Dans les combats que nous avons à mener, nous pouvons utiliser les armes des ténèbres ou les armes de la lumière. Il nous faut être attentifs à cela. Soyons une armée qui s’assure d’avoir revêtu les armes de lumière !
1 Pe. 2:9 dit de cette lumière qu’elle est admirable. En grec, thaumastos : étonnante, merveilleuse, digne d’admiration, excellente, dépassant notre intelligence et notre compréhension, causant à la fois de l’étonnement et de la terreur, extraordinaire, frappante, ou stupéfiante. Puissions-nous vivre une vie de repentance, et être éclairés et possédés par cette lumière. Qu’elle se répande tout autour de nous pour chasser toutes ténèbres, et amener toute la création qui nous a été confiée dans la plénitude de la lumière de l’Agneau.
Depuis des milliers d’années, le Père attend le moment glorieux où la nouvelle création naîtra, affranchie pour l’éternité du chaos et de la confusion dans lesquels le diable avait amené la première création par la chute. Depuis 2000 ans et plus, l’espérance est là, et cette nouvelle création a commencé à apparaître derrière Jésus, son premier-né.
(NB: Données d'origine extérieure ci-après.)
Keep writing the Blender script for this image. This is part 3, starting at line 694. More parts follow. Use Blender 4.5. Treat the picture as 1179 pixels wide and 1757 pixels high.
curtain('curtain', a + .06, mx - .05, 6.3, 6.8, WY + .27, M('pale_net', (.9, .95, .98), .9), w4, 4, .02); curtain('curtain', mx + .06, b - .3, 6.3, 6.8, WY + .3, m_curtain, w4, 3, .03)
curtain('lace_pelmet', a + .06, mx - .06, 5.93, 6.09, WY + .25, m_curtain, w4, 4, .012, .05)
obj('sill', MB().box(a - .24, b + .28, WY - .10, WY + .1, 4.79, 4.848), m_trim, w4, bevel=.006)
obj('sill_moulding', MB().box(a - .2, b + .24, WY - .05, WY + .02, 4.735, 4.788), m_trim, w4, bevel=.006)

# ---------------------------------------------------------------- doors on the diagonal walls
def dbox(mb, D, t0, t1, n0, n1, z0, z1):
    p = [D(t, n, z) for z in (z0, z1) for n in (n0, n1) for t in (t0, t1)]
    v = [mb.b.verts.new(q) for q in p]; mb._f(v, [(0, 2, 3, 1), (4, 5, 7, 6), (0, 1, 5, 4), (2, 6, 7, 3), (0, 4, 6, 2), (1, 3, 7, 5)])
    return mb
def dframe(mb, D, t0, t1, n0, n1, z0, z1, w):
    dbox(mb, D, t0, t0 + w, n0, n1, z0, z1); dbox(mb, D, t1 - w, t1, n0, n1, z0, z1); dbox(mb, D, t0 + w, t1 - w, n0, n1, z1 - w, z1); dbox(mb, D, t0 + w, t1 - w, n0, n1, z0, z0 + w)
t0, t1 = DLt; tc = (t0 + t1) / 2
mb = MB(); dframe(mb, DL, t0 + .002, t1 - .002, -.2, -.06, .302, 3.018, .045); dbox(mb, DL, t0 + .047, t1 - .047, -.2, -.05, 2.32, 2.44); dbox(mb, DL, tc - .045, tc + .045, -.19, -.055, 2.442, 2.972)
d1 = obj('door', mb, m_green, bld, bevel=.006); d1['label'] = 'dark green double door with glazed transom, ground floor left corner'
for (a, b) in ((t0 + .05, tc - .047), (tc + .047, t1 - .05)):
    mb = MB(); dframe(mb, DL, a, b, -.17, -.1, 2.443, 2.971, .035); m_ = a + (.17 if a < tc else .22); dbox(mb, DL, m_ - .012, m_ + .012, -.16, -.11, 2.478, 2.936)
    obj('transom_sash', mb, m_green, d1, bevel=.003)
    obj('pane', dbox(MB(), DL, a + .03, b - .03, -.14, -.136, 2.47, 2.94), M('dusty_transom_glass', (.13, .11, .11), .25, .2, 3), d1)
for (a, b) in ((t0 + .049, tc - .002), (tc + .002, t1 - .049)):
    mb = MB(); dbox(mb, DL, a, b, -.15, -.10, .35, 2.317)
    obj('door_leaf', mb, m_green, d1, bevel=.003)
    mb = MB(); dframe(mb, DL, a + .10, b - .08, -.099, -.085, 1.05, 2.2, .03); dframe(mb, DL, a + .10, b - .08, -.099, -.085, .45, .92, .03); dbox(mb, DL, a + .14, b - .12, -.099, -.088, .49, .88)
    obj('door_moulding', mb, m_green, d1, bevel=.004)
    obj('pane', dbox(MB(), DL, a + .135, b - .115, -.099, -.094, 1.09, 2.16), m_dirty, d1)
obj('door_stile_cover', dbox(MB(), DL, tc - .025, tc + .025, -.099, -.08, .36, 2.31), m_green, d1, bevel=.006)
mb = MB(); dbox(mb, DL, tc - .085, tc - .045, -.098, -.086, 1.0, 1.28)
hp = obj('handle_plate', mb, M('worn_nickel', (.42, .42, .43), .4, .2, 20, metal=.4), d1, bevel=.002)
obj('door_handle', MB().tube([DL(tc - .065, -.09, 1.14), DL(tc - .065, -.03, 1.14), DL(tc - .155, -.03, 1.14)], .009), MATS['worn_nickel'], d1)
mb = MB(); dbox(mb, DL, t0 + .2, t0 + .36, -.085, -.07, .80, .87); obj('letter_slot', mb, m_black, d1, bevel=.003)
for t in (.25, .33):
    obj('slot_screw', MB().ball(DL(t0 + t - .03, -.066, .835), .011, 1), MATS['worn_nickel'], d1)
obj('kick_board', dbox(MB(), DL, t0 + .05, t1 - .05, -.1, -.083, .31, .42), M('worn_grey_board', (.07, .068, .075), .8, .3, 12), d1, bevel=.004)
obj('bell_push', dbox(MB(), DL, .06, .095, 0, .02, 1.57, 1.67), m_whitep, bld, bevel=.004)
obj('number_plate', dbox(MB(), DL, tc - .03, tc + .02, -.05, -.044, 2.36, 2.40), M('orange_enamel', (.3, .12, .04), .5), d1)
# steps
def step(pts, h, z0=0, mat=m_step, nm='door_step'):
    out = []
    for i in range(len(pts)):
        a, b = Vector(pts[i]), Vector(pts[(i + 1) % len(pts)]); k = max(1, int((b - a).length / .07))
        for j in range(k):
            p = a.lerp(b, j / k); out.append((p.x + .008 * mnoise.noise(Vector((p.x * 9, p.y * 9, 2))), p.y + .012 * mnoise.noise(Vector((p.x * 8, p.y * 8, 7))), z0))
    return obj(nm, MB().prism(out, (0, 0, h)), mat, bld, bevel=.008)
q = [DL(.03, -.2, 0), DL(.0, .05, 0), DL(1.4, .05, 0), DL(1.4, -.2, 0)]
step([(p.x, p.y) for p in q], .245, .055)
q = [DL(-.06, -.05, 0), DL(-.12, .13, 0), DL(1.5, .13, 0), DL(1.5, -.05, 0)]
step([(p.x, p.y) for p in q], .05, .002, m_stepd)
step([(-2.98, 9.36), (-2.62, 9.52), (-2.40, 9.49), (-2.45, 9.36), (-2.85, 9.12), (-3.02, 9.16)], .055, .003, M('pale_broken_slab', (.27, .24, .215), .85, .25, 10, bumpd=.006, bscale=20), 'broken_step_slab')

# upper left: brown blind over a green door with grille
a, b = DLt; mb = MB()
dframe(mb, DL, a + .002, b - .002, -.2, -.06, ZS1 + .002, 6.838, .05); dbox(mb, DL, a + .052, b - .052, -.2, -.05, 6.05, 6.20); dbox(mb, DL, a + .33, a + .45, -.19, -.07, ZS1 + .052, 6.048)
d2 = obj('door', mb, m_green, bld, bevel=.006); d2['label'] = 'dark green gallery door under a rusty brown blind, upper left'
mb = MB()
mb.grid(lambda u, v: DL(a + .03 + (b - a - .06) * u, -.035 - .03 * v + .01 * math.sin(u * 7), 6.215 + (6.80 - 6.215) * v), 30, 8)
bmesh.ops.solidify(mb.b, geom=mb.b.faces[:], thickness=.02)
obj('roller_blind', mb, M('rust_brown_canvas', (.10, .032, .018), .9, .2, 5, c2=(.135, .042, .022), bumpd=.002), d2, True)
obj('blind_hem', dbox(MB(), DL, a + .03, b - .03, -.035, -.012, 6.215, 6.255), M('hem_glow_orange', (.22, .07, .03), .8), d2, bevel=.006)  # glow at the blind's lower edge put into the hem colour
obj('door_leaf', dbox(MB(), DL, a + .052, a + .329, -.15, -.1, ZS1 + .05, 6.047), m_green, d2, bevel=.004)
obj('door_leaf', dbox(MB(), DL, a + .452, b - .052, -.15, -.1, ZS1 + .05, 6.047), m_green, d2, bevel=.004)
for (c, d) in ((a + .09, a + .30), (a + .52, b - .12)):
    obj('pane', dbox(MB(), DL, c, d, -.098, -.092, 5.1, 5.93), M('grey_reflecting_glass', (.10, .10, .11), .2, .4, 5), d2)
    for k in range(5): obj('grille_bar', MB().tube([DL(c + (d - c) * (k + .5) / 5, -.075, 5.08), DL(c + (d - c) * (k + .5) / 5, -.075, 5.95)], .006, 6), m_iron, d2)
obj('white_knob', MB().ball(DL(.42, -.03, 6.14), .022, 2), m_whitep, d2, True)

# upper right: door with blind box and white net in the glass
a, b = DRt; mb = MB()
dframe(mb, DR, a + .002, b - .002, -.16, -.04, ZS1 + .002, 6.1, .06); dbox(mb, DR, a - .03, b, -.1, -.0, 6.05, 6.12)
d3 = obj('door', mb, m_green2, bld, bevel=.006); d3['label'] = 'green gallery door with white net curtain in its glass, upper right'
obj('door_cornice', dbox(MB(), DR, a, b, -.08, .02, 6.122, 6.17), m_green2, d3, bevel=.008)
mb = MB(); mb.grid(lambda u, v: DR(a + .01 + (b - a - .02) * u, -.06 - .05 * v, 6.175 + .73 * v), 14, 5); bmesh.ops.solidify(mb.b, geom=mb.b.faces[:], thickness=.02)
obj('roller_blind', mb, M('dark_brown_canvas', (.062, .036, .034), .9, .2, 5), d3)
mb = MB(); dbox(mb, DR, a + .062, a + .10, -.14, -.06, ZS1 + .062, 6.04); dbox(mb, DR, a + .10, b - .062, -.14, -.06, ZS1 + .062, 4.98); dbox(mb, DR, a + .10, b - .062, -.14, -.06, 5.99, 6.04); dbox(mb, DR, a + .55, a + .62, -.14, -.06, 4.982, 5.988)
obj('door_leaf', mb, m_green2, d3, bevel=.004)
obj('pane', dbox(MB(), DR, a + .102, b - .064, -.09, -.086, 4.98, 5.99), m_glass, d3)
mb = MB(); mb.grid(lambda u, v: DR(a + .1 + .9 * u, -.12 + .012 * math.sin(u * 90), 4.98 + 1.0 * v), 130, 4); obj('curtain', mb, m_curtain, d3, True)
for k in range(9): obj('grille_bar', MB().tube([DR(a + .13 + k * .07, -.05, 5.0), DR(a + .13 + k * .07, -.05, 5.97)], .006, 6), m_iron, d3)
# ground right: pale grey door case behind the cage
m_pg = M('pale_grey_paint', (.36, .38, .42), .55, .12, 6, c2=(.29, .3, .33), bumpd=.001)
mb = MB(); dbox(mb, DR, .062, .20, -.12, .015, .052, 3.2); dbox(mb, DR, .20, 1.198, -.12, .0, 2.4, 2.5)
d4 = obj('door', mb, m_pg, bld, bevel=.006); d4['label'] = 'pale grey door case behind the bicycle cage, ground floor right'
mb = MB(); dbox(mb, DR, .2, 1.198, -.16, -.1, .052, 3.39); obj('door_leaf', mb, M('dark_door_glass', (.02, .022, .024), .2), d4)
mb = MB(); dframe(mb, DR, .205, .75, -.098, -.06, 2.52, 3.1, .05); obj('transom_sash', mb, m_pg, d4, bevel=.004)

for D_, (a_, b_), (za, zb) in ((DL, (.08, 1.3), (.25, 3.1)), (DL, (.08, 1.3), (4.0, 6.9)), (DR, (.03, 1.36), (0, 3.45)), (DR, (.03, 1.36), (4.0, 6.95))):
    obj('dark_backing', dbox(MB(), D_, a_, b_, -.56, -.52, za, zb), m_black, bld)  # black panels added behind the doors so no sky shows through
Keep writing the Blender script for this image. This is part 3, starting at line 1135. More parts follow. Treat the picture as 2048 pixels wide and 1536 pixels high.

L’invitation à la repentance est beaucoup plus que le constat du péché qui a envahi le monde et pour lequel il faut faire quelque chose. Elle est un ordre de mission de Dieu en réponse aux douleurs de l’enfantement dans le monde, afin que la nouvelle création paraisse et brille, et que Jésus attire tous les hommes à lui avant son retour.
Qu’un esprit de repentance soit sur nous tous pour sortir du tohuw-bohuw et des ténèbres et révéler le monde à venir et le roi extraordinaire qui nous attend.